Dies hat mehrere praktische Konsequenzen:
- Ministerien und andere übergeordnete Behörden können nicht pauschal zur Mitbestimmung herangezogen werden, wenn die Einführung einer Software letztlich auf lokaler Ebene entschieden wird.
- Örtliche Personalräte tragen die Verantwortung für die Wahrnehmung von Mitbestimmungsrechten bei der Einführung neuer Technologien und müssen sich aktiv mit den Auswirkungen solcher Systeme auseinandersetzen.
- Datenschutzrechtliche Fragen, insbesondere im Zusammenhang mit möglichen Überwachungsfunktionen, müssen auf lokaler Ebene geprüft und mit den jeweiligen Personalvertretungen abgestimmt werden.
Besonders bedeutsam ist die Differenzierung zwischen dem „Ob“ und dem „Wie“ einer Maßnahme. Auch wenn technische Rahmenbedingungen zentral vorgegeben sein mögen, bleibt das Mitbestimmungsrecht bei der Einführung einer Software grundsätzlich bei derjenigen Ebene, die über das „Ob“ entscheidet.

Die Entscheidung stärkt die Rolle der örtlichen Personalräte und schärft die Abgrenzung der Kompetenzen zwischen verschiedenen Ebenen der Personalvertretung.

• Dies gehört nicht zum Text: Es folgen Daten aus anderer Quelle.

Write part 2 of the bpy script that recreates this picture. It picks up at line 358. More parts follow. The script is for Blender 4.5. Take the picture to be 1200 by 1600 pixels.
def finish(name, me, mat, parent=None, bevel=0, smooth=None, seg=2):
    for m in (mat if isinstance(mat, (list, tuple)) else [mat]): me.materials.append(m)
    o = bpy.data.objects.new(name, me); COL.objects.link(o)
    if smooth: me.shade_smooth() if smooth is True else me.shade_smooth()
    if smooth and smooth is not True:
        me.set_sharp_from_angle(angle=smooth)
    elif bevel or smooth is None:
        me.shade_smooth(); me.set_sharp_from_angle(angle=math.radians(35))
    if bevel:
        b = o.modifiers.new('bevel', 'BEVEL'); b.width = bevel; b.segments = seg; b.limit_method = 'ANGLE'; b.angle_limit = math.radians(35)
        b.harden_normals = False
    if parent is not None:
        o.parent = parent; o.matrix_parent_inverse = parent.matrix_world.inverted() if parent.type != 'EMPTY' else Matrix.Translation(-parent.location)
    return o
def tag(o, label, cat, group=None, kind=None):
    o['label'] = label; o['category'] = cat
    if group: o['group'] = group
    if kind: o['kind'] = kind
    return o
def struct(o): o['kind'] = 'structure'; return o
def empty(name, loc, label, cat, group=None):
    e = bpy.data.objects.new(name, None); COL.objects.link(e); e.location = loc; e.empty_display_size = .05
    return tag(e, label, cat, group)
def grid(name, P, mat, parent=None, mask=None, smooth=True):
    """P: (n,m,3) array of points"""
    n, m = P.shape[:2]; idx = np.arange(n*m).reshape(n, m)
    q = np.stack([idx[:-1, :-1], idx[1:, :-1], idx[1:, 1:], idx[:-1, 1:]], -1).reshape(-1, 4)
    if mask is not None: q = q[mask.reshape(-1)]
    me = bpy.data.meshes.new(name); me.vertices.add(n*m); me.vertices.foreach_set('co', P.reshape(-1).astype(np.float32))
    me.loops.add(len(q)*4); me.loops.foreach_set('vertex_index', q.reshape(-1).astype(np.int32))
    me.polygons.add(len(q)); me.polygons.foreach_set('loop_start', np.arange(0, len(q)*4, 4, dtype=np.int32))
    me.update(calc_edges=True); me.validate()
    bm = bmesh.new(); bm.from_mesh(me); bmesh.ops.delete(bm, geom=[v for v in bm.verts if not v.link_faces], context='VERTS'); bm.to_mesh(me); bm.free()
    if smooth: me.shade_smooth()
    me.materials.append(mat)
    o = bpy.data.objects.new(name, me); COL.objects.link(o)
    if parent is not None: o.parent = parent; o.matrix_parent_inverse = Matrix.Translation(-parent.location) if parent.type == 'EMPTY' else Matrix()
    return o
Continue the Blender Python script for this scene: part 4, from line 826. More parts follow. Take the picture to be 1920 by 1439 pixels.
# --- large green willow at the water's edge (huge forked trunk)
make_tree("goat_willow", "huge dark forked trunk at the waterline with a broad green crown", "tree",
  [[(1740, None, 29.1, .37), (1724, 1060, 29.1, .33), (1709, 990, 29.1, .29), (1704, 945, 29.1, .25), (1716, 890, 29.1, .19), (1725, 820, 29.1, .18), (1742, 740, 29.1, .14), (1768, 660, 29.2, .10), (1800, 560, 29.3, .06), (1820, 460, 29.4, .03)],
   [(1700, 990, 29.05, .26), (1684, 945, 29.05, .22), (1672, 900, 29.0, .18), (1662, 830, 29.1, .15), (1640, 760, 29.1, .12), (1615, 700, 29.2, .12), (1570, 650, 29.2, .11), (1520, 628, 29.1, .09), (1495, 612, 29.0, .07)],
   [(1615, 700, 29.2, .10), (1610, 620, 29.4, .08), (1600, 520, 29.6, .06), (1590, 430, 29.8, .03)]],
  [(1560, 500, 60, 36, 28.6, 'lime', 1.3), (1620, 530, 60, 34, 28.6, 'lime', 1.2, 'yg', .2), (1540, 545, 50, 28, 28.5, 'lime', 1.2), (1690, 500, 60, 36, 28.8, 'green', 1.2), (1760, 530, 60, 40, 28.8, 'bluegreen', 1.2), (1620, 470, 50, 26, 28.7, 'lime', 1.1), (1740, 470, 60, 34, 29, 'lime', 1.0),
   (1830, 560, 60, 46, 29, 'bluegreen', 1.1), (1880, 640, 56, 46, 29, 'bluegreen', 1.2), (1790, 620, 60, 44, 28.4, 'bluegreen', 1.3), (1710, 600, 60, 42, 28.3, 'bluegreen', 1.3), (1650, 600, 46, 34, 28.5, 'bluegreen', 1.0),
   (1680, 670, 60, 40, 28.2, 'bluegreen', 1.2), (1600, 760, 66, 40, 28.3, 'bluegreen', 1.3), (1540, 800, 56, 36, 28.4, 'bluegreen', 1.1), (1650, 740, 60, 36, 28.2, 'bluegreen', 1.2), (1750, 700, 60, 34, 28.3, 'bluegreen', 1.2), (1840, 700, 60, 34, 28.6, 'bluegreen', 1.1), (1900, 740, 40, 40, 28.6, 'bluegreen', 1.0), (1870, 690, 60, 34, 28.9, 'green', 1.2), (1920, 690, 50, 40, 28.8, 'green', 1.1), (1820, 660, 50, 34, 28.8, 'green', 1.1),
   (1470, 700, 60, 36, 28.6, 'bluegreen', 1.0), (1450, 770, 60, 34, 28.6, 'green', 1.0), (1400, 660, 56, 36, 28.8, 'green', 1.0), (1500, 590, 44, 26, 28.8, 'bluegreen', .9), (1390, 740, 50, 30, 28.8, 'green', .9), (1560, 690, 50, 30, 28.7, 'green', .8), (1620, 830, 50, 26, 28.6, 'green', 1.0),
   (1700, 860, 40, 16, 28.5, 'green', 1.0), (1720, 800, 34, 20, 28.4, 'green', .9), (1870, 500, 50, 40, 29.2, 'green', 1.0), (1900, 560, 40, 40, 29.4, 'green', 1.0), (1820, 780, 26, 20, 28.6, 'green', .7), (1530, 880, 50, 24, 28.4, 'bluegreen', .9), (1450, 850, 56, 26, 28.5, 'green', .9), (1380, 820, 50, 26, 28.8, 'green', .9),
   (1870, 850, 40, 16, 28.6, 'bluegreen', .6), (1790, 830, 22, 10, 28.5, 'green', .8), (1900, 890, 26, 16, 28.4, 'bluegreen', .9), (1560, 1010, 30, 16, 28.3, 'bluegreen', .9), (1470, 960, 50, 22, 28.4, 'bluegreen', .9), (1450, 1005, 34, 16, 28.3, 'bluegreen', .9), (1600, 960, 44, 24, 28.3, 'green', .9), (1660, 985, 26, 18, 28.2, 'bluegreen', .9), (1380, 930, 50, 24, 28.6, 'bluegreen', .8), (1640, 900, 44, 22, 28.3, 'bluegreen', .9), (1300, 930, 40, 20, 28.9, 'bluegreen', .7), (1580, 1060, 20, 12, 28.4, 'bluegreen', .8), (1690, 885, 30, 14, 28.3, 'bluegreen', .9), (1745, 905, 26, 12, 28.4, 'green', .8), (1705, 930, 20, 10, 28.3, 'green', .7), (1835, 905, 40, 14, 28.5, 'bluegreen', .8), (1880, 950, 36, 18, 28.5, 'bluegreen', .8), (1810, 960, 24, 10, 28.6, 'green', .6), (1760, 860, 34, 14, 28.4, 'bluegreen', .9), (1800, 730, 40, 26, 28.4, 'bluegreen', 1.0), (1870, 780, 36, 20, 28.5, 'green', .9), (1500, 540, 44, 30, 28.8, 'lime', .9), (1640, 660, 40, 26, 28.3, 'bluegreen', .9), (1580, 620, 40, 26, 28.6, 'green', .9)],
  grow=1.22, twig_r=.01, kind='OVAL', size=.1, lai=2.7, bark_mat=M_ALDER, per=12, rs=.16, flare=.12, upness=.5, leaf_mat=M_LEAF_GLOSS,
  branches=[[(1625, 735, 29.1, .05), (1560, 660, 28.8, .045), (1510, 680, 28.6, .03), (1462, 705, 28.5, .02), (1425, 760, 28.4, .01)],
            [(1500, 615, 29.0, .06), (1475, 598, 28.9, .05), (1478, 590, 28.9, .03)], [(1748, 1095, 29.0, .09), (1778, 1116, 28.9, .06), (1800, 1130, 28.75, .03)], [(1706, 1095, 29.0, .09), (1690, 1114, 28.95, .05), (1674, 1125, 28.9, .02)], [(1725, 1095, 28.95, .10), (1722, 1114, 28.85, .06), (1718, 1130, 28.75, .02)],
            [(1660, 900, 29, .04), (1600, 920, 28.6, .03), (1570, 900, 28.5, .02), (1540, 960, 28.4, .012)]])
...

Die Entscheidung hat damit nicht nur Auswirkungen auf den konkreten Fall der Bibliothekssoftware, sondern auch auf zukünftige Streitfälle im Bereich der Digitalisierung des öffentlichen Dienstes.
Fazit
Die Entscheidung des VG Hannover stellt eine richtungsweisende Klärung zur Beteiligungszuständigkeit im Personalvertretungsrecht dar. Sie unterstreicht, dass eine Stufenvertretung nicht allein durch die zentrale Vorgabe technischer Rahmenbedingungen ein Mitbestimmungsrecht erhält. Vielmehr bleibt die Zuständigkeit dort verankert, wo die konkrete Entscheidung über eine Maßnahme getroffen wird.